Lettres et sciences


Je m'associe entièrement aux idées exprimées dans votre lettre concernant l'enseignement des langues anciennes, et en particulier du grec ancien.

Je récuse les nombreux abus qui ont contribué à élever un mur quasi infranchissable entre les " lettres " et les " sciences ". Outre la constatation expérimentale que celui qui est bon en maths a plus de chances d'être bon en grec que celui qui est mauvais en maths (et réciproquement), être chercheur en mathématiques et informatique ne m'empêche pas d'être presque tous les jours suffoqué par l'ignorance et le manque de culture de nombreux étudiants " de haut niveau " et brillants par ailleurs. Comment peut-on se dire physicien si l'on ne connaît pas la différence entre un phénomène et un processus? Plus grave que l'ignorance, la bêtise qui provient du manque d'esprit critique et de capacité à raisonner, et qui est un handicap (au sens fort) pour de nombreux chercheurs même dans l'exercice de leur métier.

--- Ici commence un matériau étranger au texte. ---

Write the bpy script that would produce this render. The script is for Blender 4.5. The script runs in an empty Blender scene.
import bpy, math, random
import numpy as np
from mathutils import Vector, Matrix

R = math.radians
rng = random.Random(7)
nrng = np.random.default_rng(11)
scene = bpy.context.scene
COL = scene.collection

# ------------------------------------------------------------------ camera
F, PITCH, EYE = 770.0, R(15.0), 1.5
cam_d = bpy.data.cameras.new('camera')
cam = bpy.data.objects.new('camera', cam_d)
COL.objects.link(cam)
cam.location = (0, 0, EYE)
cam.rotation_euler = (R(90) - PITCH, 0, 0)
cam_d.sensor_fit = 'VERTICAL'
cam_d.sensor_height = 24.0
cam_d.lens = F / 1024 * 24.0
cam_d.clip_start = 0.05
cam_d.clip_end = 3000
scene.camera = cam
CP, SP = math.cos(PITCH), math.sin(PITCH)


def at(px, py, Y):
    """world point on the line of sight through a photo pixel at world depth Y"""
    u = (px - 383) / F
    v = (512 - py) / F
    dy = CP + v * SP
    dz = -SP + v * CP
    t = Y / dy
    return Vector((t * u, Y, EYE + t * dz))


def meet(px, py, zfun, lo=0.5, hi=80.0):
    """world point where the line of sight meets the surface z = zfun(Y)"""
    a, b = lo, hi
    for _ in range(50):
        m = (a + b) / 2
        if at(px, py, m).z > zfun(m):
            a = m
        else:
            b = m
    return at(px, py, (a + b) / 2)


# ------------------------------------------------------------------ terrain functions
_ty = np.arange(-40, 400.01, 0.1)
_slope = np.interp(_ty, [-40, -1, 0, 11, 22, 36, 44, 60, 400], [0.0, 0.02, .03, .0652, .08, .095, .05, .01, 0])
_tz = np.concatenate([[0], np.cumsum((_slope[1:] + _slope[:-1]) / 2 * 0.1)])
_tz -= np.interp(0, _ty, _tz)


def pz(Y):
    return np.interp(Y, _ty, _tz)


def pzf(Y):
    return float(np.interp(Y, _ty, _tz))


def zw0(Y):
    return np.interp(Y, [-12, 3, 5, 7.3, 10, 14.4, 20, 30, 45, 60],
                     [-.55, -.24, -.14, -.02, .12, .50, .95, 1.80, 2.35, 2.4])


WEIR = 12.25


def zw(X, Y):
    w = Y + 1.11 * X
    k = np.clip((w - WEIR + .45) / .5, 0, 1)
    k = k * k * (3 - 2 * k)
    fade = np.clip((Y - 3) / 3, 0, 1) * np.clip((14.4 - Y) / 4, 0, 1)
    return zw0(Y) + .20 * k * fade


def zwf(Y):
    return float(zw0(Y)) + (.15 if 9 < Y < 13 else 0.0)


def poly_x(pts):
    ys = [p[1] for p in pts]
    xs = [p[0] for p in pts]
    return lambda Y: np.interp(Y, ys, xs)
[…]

Sans parler de l'épanouissement personnel... et général.

Il est vrai que la capacité à raisonner et à juger par soi-même plutôt que par référence aux jugements des autres, en d'autres termes la liberté intérieure, est par nature une menace pour tout puissant tentant d'abuser de son pouvoir...

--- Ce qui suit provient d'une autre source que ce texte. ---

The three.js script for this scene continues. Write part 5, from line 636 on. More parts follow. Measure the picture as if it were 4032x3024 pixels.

L'enseignement des langues contemporaines est un autre problème, mais souffre du même mal. Je crois par exemple que des cours élémentaires de linguistique comparée (je ne parle pas de linguistique informatique, mais de linguistique classique) pourraient être donnés avec grand profit à de élèves de troisième, des le début de l'apprentissage de la 2eme langue ancienne, et que cela permettrait d'accélérer considérablement l'apprentissage des autres langues modernes en évitant les fastidieuses répétitions d'un cours à l'autre : pour un esprit logique (et la plupart des enfants ont l'esprit logique) si les notions sémantiques de l'école
primaire ont été convenablement assimilées (hiérarchie des propositions principales et subordonnées, causalité et relations temporelles, etc.) la pédagogie du type " langue morte " est certainement la méthode la plus facile, rapide et efficace pour l'apprentissage en parallèle de plusieurs langues modernes, tout au moins dans la phase initiale. En effet le " plongement " linguistique ne donne ses fruits que si les mécanismes grammaticaux ont été préalablement assimilés. Mais il y a tant à dire sur le sujet!

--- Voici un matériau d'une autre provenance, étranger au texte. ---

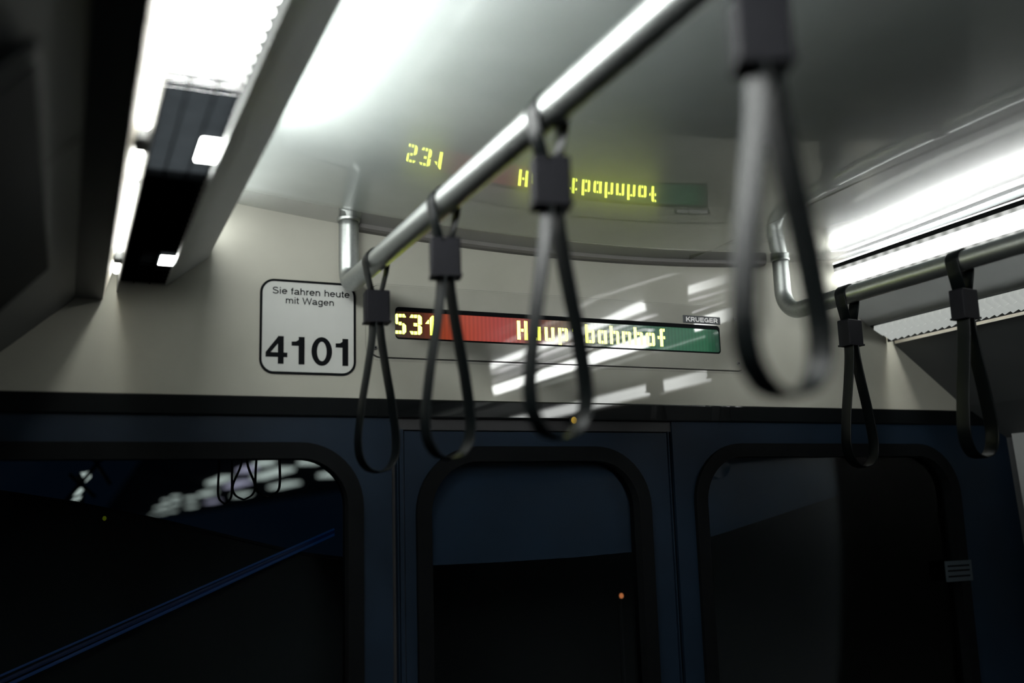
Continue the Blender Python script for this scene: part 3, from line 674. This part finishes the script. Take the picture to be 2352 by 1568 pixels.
# ------------------------------------------------------------------ small things in and around the cab
def lp(name, label, cat, loc, r, col, st):
    M[name+cat+str(loc[0])] = emit(name, col, st)
    o = empty(name, label, cat, loc)
    bm = bmesh.new(); bmesh.ops.create_uvsphere(bm, u_segments=16, v_segments=10, radius=r)
    for v in bm.verts: v.co.z *= 1.2
    l = link('lamp_glass', bm, name+cat+str(loc[0]), smooth=True); l.parent = o
    bm = bmesh.new(); prism_y(bm, [(r*1.3*math.cos(k*math.pi/8), r*1.5*math.sin(k*math.pi/8)) for k in range(16)], r*.4, r*1.4); h = link('lamp_base', bm, 'black'); h.parent = o
    if loc[1] > 2 and loc[0] > .5:
        bm = bmesh.new(); tube(bm, [(0, r*1.2, .004), (0, r*1.2, -loc[2])], .004, 8); h = link('lamp_stem', bm, 'black'); h.parent = o
    return o
lp('indicator_lamp', 'tiny orange indicator lamp glowing behind the middle door window', 'lamp', (1.302, 2.27, 1.394), .0055, (1, .30, .10), .8)
lp('indicator_lamp', 'tiny yellow indicator lamp on the black strip above the door', 'lamp', (.935, D-.012, 1.7885), .0058, (1, .62, .02), .55)  # a reflected spot of light, built as a glowing bead
lp('indicator_lamp', 'tiny yellow-green lamp on the console edge in the left window', 'lamp', (.077, 2.285, 1.622), .004, (.5, .6, .02), .12)
for i, (lx, lz, wd_, tp) in enumerate(((.284, 1.641, .013, 0), (.320, 1.648, .021, 1), (.366, 1.653, .024, 0))):  # reflections of grab straps, built as thin loops behind the glass
    o = empty('strap_loop', ['thin dark strap loop in the left window, leftmost of three', 'thin dark strap loop in the left window, narrow-topped middle of three', 'thin dark strap loop in the left window, rightmost of three'][i], 'strap', (lx, 2.02, lz), 'strap loops behind the left window')
    hp = smooth_path([(0 if tp else wd_*.85, .16), (wd_*.25 if tp else wd_*.95, .075), (wd_, .030), (wd_*.8, .010), (0, 0)], 6)
    full = [(p.x, p.y) for p in hp]+[(-p.x, p.y) for p in reversed(hp[:-1])]
    bm = bmesh.new(); ribbon(bm, full, .012, .0030); l = link('loop_band', bm, 'gasket', smooth=True); l.parent = o
    bm = bmesh.new(); box(bm, -wd_, wd_, -.008, .008, .155, .175); box(bm, -.004, .004, -.002, .002, .175, 2.262-lz); l = link('loop_clip', bm, 'gasket'); l.parent = o
M['blue'] = emit('blue_strip', (.02, .16, .60), .055)
M['blue2'] = emit('blue_strip_dim', (.02, .10, .50), .022)
bl = empty('blue_light_strip', 'dim blue slanting strip of three lines low in the left window', 'light', (.2, 2.27, 1.42))  # blue reflections in the window glass, built as faintly glowing tubes
for k, (off, rr_, ma_) in enumerate(((0, .0022, 'blue'), (-.013, .0040, 'blue2'), (-.026, .0032, 'blue'))):
    bm = bmesh.new(); tube(bm, [(-.20, 2.262, 1.285+off), (.56, 2.262, 1.5845+off*.45)], rr_, 8); local(link('light_line', bm, ma_), bl)
st = empty('wall_notice', 'small pale notice with dark lines on the right window edge', 'notice', (1.945, D-.012, 1.44))
M['notice'] = mat('notice_paper', (.018, .028, .036), .6)
bm = bmesh.new(); box(bm, 1.905, 1.990, D-.0125, D-.0105, 1.418, 1.4655); local(link('notice_sheet', bm, 'notice'), st)
for z in (1.428, 1.441, 1.452):
    bm = bmesh.new(); box(bm, 1.912, 1.982, D-.0130, D-.0124, z, z+.004); local(link('notice_line', bm, 'gasket'), st)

Et pour finir, une perle que m'a rapportée il y a bien longtemps un ancien de la Grande Guerre. Cours d'hippologie à l'école de cavalerie de Saumur. Le sous-officier : " Je vais vous parler d'hippologie. C'est un mot qui vient du grec. Ca vient de hippo, qui veut dire science – exemple : hippothèse - , et de logie, qui veut dire : cheval. Exemple : maréchal des logis."

Est-ce que ça en fait encore rire beaucoup ?
Cordialement

Jean Louchet
Docteur en Sciences (mathématique et informatique)
Professeur à l'ENSTA, chercheur associé à l'INRIA.